CZERŃ PRZYBYŁA
Lovecraft spotyka Venoma? Czemu nie. Król w Czerni z miejsca kojarzy się z wymyślonym przez Roberta Chambersa, a wzbogacającym lovecraftowskie uniwersum Królem w Żółci i taką właśnie postać wplótł do swej opowieści o Venomie, spidermanowym antybohaterze, Donny Cates, postanawiając raz na zawsze wyjaśnić wszystko o symbiontach, domknąć wszystkie sprawy i dorzucić coś do ich mitologii od siebie. I całkiem sprawnie mu to wyszło. I chociaż nadal wolę takie urocze kicze, jak „Planet of the Symbiotes” Micheliniego, „Król w Czerni” to kawał dobrego eventu – o wiele lepszego od „Empireum” – który z czystym sercem polecam.

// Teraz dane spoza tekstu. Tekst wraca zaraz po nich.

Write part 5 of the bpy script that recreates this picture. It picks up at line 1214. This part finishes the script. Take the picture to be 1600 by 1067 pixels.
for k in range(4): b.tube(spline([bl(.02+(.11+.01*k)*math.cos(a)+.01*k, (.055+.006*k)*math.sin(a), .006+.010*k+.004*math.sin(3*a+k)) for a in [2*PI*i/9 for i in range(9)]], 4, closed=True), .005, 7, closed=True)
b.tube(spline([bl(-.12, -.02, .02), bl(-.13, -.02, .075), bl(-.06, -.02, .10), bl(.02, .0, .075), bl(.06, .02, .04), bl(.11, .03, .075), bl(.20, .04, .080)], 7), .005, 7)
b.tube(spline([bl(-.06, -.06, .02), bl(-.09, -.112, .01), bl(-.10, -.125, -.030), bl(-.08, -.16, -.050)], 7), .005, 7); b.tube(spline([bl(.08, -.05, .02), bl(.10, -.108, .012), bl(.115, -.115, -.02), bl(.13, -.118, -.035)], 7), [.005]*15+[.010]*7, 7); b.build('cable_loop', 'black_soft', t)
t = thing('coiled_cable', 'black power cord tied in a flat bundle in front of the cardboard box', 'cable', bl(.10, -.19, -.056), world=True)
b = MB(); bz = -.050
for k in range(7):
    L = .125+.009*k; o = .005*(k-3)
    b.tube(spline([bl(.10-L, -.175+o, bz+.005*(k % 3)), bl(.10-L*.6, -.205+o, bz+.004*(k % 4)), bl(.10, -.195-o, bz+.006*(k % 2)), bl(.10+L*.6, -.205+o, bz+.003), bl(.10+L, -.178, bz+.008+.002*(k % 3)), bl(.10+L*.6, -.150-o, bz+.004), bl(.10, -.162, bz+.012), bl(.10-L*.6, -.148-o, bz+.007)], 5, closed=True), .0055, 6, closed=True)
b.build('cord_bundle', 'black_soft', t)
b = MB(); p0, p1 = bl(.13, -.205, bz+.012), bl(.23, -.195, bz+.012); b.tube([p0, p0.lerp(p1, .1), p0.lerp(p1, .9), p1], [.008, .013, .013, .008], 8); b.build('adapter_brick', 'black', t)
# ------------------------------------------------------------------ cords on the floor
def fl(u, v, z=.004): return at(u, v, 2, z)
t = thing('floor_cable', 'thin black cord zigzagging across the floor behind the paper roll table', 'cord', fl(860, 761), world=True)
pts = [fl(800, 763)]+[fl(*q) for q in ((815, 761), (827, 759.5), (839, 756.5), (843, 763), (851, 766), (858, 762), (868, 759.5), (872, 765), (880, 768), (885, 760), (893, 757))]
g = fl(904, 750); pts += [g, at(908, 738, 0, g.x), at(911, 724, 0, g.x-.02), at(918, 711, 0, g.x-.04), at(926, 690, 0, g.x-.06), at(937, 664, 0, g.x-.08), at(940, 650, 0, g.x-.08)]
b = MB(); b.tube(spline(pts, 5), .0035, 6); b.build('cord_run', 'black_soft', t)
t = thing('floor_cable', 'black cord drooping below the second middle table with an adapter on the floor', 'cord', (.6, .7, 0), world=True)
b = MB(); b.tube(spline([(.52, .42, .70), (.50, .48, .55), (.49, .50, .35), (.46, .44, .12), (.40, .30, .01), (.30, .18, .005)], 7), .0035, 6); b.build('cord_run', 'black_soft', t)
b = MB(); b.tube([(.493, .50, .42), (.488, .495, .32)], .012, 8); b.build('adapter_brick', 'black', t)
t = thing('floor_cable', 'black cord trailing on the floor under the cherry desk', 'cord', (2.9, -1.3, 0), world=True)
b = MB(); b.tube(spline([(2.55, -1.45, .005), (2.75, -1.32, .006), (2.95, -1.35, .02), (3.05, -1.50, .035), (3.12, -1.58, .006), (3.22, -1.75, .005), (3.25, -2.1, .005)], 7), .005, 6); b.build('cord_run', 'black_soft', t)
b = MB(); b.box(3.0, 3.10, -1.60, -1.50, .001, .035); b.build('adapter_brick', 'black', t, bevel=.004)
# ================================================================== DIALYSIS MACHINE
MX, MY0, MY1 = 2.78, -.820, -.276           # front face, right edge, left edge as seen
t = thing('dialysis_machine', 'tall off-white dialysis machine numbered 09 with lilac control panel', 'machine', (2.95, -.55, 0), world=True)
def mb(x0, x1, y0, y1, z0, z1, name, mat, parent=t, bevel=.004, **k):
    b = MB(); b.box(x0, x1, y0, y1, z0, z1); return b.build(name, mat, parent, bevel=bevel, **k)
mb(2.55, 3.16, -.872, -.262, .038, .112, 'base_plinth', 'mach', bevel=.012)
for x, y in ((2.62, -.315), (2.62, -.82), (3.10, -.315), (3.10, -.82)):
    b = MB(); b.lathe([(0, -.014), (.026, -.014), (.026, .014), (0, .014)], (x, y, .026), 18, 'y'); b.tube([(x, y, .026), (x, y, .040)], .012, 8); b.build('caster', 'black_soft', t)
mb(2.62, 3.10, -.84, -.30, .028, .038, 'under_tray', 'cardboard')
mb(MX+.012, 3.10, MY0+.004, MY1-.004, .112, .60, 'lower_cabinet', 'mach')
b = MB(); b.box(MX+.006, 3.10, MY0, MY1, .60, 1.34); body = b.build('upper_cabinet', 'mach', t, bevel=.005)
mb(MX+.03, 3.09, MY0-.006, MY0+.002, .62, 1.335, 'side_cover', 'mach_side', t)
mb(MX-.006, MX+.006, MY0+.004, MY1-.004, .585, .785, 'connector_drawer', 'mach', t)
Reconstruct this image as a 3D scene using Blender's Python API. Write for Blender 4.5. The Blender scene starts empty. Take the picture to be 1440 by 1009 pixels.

Król w Czerni. Knull. Mroczne, symbiotyczne bóstwo. Od dawna zmierzał na Ziemię, można to było powstrzymać, ale Venom wybrał ratowanie syna, niż świata, a teraz ten przybywa i ma po swojej stronie smocze symbionty! Venom staje z nim do walki, nie jest sam – najwięksi bohaterowie Ziemi są po jego stronie – ale tego starcia mogą nie wygrać. Szykuje się prawdziwy, mroczny koszmar, na jaki nikt nie jest gotowy…

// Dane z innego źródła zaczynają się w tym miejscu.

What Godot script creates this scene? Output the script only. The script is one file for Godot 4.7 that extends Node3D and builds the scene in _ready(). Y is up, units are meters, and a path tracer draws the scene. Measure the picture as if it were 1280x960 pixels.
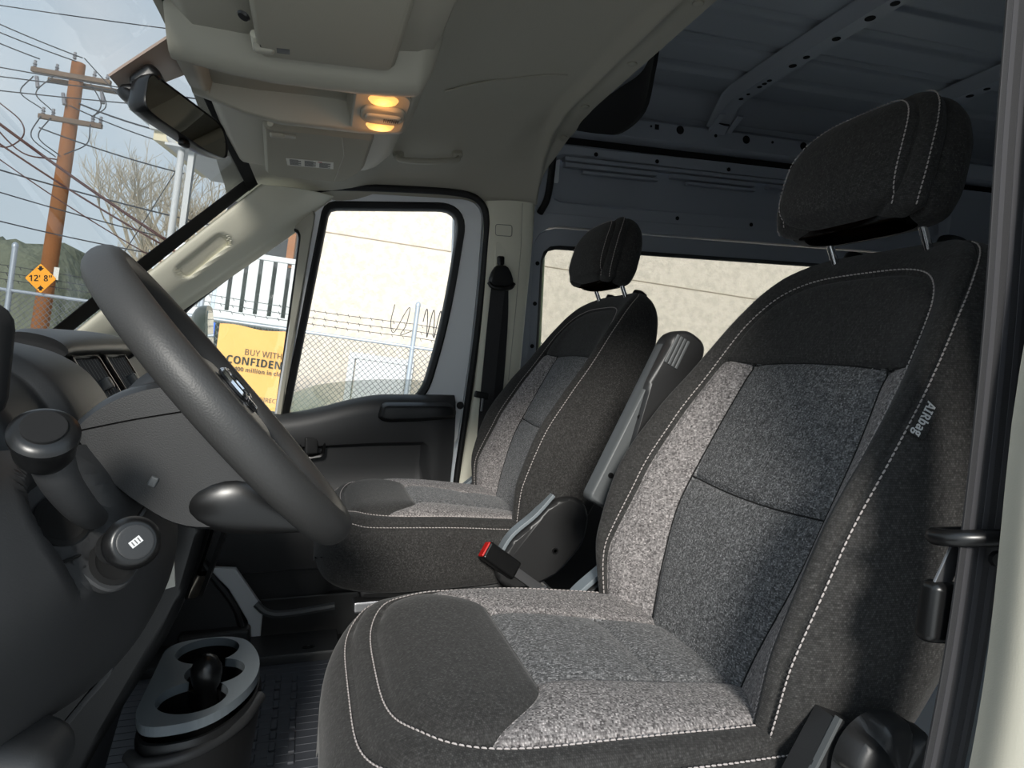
extends Node3D
# Cab of a cargo van seen through the open driver's door. x runs to the rear of the van, y up, z towards the driver's side.

class MB:
	# collects closed shapes as triangles wound counter-clockwise seen from outside
	var v := PackedVector3Array()

	func fix(start: int) -> void:
		var c := Vector3.ZERO
		for i in range(start, v.size()):
			c += v[i]
		c /= maxf(1.0, v.size() - start)
		var vol := 0.0
		for i in range(start, v.size(), 3):
			vol += (v[i] - c).dot((v[i + 1] - c).cross(v[i + 2] - c))
		if vol < 0.0:
			for i in range(start, v.size(), 3):
				var t := v[i + 1]
				v[i + 1] = v[i + 2]
				v[i + 2] = t

	func tri(a: Vector3, b: Vector3, c: Vector3) -> void:
		v.append(a); v.append(b); v.append(c)

	func quad(a: Vector3, b: Vector3, c: Vector3, d: Vector3) -> void:
		tri(a, b, c); tri(a, c, d)

	func fan(r: PackedVector3Array, flip: bool) -> void:
		var c := Vector3.ZERO
		for p in r:
			c += p
		c /= r.size()
		for i in r.size():
			var a := r[i]
			var b := r[(i + 1) % r.size()]
			if flip: tri(c, b, a)
			else: tri(c, a, b)

	# a tube of closed rings, its ends closed
	func loft(rows: Array, caps := true, ends_meet := false) -> MB:
		var start := v.size()
		var m := rows.size()
		for j in (m if ends_meet else m - 1):
			var p: PackedVector3Array = rows[j]
			var q: PackedVector3Array = rows[(j + 1) % m]
			var n := p.size()
			for i in n:
				quad(p[i], p[(i + 1) % n], q[(i + 1) % n], q[i])
		if caps and not ends_meet:
			fan(rows[0], true)
			fan(rows[m - 1], false)
		fix(start)
		return self

	# a sheet given by its rows, made solid by thickening along -normal (th > 0) or +normal
	func shell(rows: Array, th: float) -> MB:
		var start := v.size()
		var m := rows.size()
		var n: int = rows[0].size()
		var back := []
		for j in m:
			var r := PackedVector3Array()
			for i in n:
				var du: Vector3 = rows[j][mini(i + 1, n - 1)] - rows[j][maxi(i - 1, 0)]
				var dv: Vector3 = rows[mini(j + 1, m - 1)][i] - rows[maxi(j - 1, 0)][i]
				r.append(rows[j][i] + du.cross(dv).normalized() * th)
			back.append(r)
		for j in m - 1:
			for i in n - 1:
				quad(rows[j][i], rows[j][i + 1], rows[j + 1][i + 1], rows[j + 1][i])
				quad(back[j][i], back[j + 1][i], back[j + 1][i + 1], back[j][i + 1])
		for i in n - 1:
			quad(rows[0][i], back[0][i], back[0][i + 1], rows[0][i + 1])
			quad(rows[m - 1][i], rows[m - 1][i + 1], back[m - 1][i + 1], back[m - 1][i])
		for j in m - 1:
			quad(rows[j][0], rows[j + 1][0], back[j + 1][0], back[j][0])
			quad(rows[j][n - 1], back[j][n - 1], back[j + 1][n - 1], rows[j + 1][n - 1])
		fix(start)
		return self

	# box with rounded edges; centre and size in the frame xf
	func box(size: Vector3, xf: Transform3D, r := 0.004, seg := 2) -> MB:
		r = minf(r, minf(size.x, minf(size.y, size.z)) * 0.49)
		var h := size / 2.0
		var rows := []
		var prof := []
		for k in seg + 1:
			var a := PI / 2.0 * k / seg
			prof.append([-h.z + r - r * cos(a), r * sin(a)])
		for k in seg + 1:
			var a := PI / 2.0 * k / seg
			prof.append([h.z - r + r * sin(a), r * cos(a)])
		for p in prof:
			var ring := PackedVector3Array()
			for c in 4:
				var cx := (h.x - r) * (1.0 if c == 0 or c == 3 else -1.0)
				var cy := (h.y - r) * (1.0 if c < 2 else -1.0)
				for k in seg + 1:
					var a: float = PI / 2.0 * (c + float(k) / seg)
					ring.append(xf * Vector3(cx + maxf(p[1], 0.00002) * cos(a), cy + maxf(p[1], 0.00002) * sin(a), p[0]))
			rows.append(ring)
		return loft(rows)

	func tube(path: PackedVector3Array, r: float, sides := 8, closed := false, r2 := -1.0) -> MB:
		var n := path.size()
		var rows := []
		var t0 := (path[1] - path[0]).normalized()
		if closed:
			t0 = (path[1] - path[n - 1]).normalized()
		var up := t0.cross(Vector3.UP if absf(t0.y) < 0.9 else Vector3.RIGHT).normalized()
		for j in n:
			var a := path[j - 1] if j > 0 else (path[n - 1] if closed else path[0])
			var b := path[(j + 1) % n] if closed or j < n - 1 else path[j]
			var t := (b - a).normalized()
			up = (up - t * up.dot(t)).normalized()
			var w := t.cross(up)
			var rr := r if r2 < 0.0 else lerpf(r, r2, float(j) / (n - 1))
			var ring := PackedVector3Array()
			for k in sides:
				var f := TAU * k / sides
				ring.append(path[j] + up * cos(f) * rr + w * sin(f) * rr)
			rows.append(ring)
		return loft(rows, true, closed)

	# profile of [radius, height] turned round the y axis of xf
	func lathe(prof: Array, xf: Transform3D, seg := 24) -> MB:
		var rows := []
		for p in prof:
			var ring := PackedVector3Array()
			for k in seg:
				var f := TAU * k / seg
				ring.append(xf * Vector3(maxf(p[0], 0.00003) * cos(f), p[1], maxf(p[0], 0.00003) * sin(f)))
			rows.append(ring)
		return loft(rows)

	# polygon in the xy plane of xf, extruded from z0 to z1, edges chamfered by bev
	func prism(poly: PackedVector2Array, z0: float, z1: float, xf := Transform3D(), bev := 0.0) -> MB:
		var start := v.size()
		var n := poly.size()
		var inner := poly.duplicate()
		if bev > 0.0:
			var area := 0.0
			for i in n:
				area += poly[i].cross(poly[(i + 1) % n])
			var s := 1.0 if area > 0.0 else -1.0
			for i in n:
				var d1 := (poly[i] - poly[(i + n - 1) % n]).normalized()
				var d2 := (poly[(i + 1) % n] - poly[i]).normalized()
				var nn := Vector2(-d1.y - d2.y, d1.x + d2.x).normalized()
				var k := maxf(0.4, nn.dot(Vector2(-d1.y, d1.x)))
				inner[i] = poly[i] + nn * s * bev / k
		var levels := [[inner, z0], [poly, z0 + bev], [poly, z1 - bev], [inner, z1]] if bev > 0.0 else [[poly, z0], [poly, z1]]
		var rows := []
		for l in levels:
			var ring := PackedVector3Array()
			for p in l[0]:
				ring.append(xf * Vector3(p.x, p.y, l[1]))
			rows.append(ring)
		for j in rows.size() - 1:
			for i in n:
				quad(rows[j][i], rows[j][(i + 1) % n], rows[j + 1][(i + 1) % n], rows[j + 1][i])
		var idx := Geometry2D.triangulate_polygon(inner)
		var ccw := 0.0
		for i in n:
			ccw += poly[i].cross(poly[(i + 1) % n])
		var lo: PackedVector3Array = rows[0]
		var hi: PackedVector3Array = rows[rows.size() - 1]
		for k in range(0, idx.size(), 3):
			var a := idx[k]
			var b := idx[k + 1]
			var c := idx[k + 2]
			var t := (inner[b] - inner[a]).cross(inner[c] - inner[a])
			if (t > 0.0) != (ccw > 0.0):
				var q := b
				b = c
				c = q
			tri(hi[a], hi[b], hi[c])
			tri(lo[a], lo[c], lo[b])
		fix(start)
		return self

	# frame between two loops of equal length, thickened by the vector th
	func frame(outer: PackedVector3Array, inner: PackedVector3Array, th: Vector3, bev := 0.0) -> MB:
		var start := v.size()
		var n := outer.size()
		var co := Vector3.ZERO
		for p in inner:
			co += p
		co /= n
		var rings := [outer, inner]
		var prof := []
		if bev > 0.0:
			var o2 := PackedVector3Array()
			var i2 := PackedVector3Array()
			for i in n:
				var d := (outer[i] - inner[i])
				var k := minf(0.45, bev / maxf(d.length(), 0.0001))
				o2.append(outer[i] - d * k)
				i2.append(inner[i] + d * k)
			var tb := th.normalized() * bev
			prof = [[o2, Vector3.ZERO], [outer, tb], [outer, th], [inner, th], [inner, tb], [i2, Vector3.ZERO]]
		else:
			prof = [[outer, Vector3.ZERO], [outer, th], [inner, th], [inner, Vector3.ZERO]]
		var rows := []
		for p in prof:
			var r := PackedVector3Array()
			for q in p[0]:
				r.append(q + p[1])
			rows.append(r)
		loft(rows, false, true)
		return self

	# flat band swept along a path: width along side, thickness along the normal
	func band(path: PackedVector3Array, sides: PackedVector3Array, w: float, th: float) -> MB:
		var rows := []
		for j in path.size():
			var t := (path[mini(j + 1, path.size() - 1)] - path[maxi(j - 1, 0)]).normalized()
			var s: Vector3 = sides[mini(j, sides.size() - 1)]
			s = (s - t * s.dot(t)).normalized()
			var nn := t.cross(s) * th / 2.0
			var r := PackedVector3Array()
			for k in [[-1.0, -0.6], [-0.96, -1.0], [0.96, -1.0], [1.0, -0.6], [1.0, 0.6], [0.96, 1.0], [-0.96, 1.0], [-1.0, 0.6]]:
				r.append(path[j] + s * (k[0] * w / 2.0) + nn * k[1])
			rows.append(r)
		return loft(rows)

	func mesh(crease := 38.0) -> ArrayMesh:
		var n := v.size()
		var fn := PackedVector3Array()
		var at := {}
		var key := PackedInt32Array()
		key.resize(n)
		var lists := []
		for i in range(0, n, 3):
			fn.append((v[i + 1] - v[i]).cross(v[i + 2] - v[i]))
		for i in n:
			var p := Vector3i((v[i] * 40000.0).round())
			var k: int = at.get(p, -1)
			if k < 0:
				k = lists.size()
				at[p] = k
				lists.append(PackedInt32Array())
			lists[k].append(i / 3)
			key[i] = k
		var unit := PackedVector3Array()
		for f in fn:
			unit.append(f.normalized())
		var nor := PackedVector3Array()
		nor.resize(n)
		var lim := cos(deg_to_rad(crease))
		for i in n:
			var f := i / 3
			var u := unit[f]
			var s := Vector3.ZERO
			for g in lists[key[i]]:
				if unit[g].dot(u) >= lim:
					s += fn[g]
			nor[i] = s.normalized() if s.length_squared() > 1e-24 else u
		# weld equal corners, wind clockwise for Godot
		var seen := {}
		var ov := PackedVector3Array()
		var on := PackedVector3Array()
		var oi := PackedInt32Array()
		for i in range(0, n, 3):
			if unit[i / 3].length_squared() < 0.5:
				continue
			for k in [0, 2, 1]:
				var c: int = i + k
				var kk := Vector4i(key[c], roundi(nor[c].x * 500.0), roundi(nor[c].y * 500.0), roundi(nor[c].z * 500.0))
				var w: int = seen.get(kk, -1)
				if w < 0:
					w = ov.size()
					seen[kk] = w
					ov.append(v[c])
					on.append(nor[c])
				oi.append(w)
		var arr := []
		arr.resize(Mesh.ARRAY_MAX)
		arr[Mesh.ARRAY_VERTEX] = ov
		arr[Mesh.ARRAY_NORMAL] = on
		arr[Mesh.ARRAY_INDEX] = oi
		var m := ArrayMesh.new()
		m.add_surface_from_arrays(Mesh.PRIMITIVE_TRIANGLES, arr)
		return m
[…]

Spider-Man i eventy to temat rzeka. No bo wewnątrz serii nigdy ich nie brakowało, a taka druga „Saga klonów” to chyba najbardziej obszerny event w dziejach komiksu, ale mało rzeczy z tego pajęczaka sięgnęło dalej, by wpłynąć jakoś mocno na ogół uniwersum Marvela. Można tu wspomnieć o „Dark Reign”, kiedy to główny wróg Pająka, czyli Osborn, stanął na czele amerykańskich służb i miał duży wpływ na różne fabuły, ale wątek ten był konsekwencją wydarzeń „Tajnej inwazji”, a swój finał znalazł w kolejnym wydarzeniu – „Oblężeniu”. A tak ogólnie no co działo w świecie Pająka, w świecie Pająka pozostawało. A „Królem w Czerni” rozlewa się to wszystko na całe uniwersum, będąc rozległym wydarzeniem, który w oryginale dostał kilka one-shotów i miniserii z „King in Black” w tytule i sporo tie-inów w seriach o Kapitanie Ameryce, Hulku czy Daredevilu (w Polsce jest tego zdecydowanie mniej, ale parę mamy i pewnie mieć będziemy w „Nieśmiertelnym Hulku” czy „Strażnikach galaktyki”).

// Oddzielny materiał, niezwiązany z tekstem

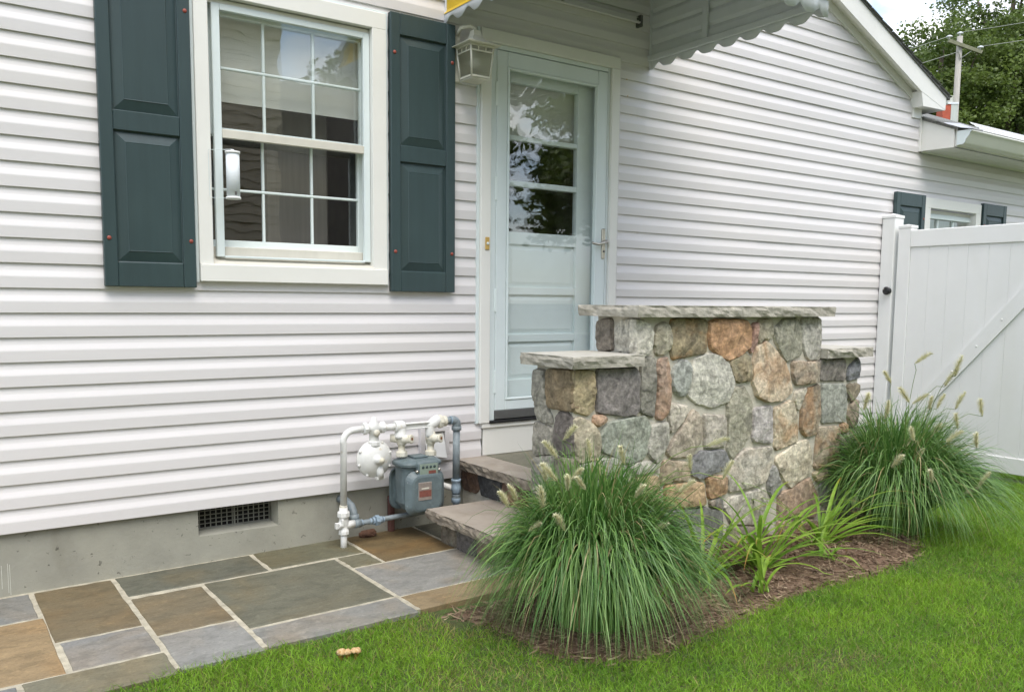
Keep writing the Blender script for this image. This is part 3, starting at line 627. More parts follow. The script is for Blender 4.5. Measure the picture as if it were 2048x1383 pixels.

Więc rozmach to ma i ten rozmach widać. Główna opowieść to tylko pięć zeszytów, ale w tomie zebrane zostały dodatkowo zeszyty serii „Venom”, w ramach której to wszystko się zaczęło i toczyło do tego momentu. No i wraz z tym tomem, piątym zbiorczym już, dostajemy też finał tej serii pod rządami Catesa. Finał widowiskowy, czasem epicki, podany w bardzo przyjemnym stylu. Bo akcja akcją, bardzo dobra jest, ale robotę w znacznej mierze robi tu horrorowy klimat i pójście w thriller psychologiczny, gdzie bywa ponuro, depresyjnie i z ciekawym spojrzeniem na postacie. Oczywiście całości nie brak też catesowego luzu i nonszalancji, a wszystko satysfakcjonuje i pozostawia po sobie dobre wrażenie. Nawet bardzo dobre.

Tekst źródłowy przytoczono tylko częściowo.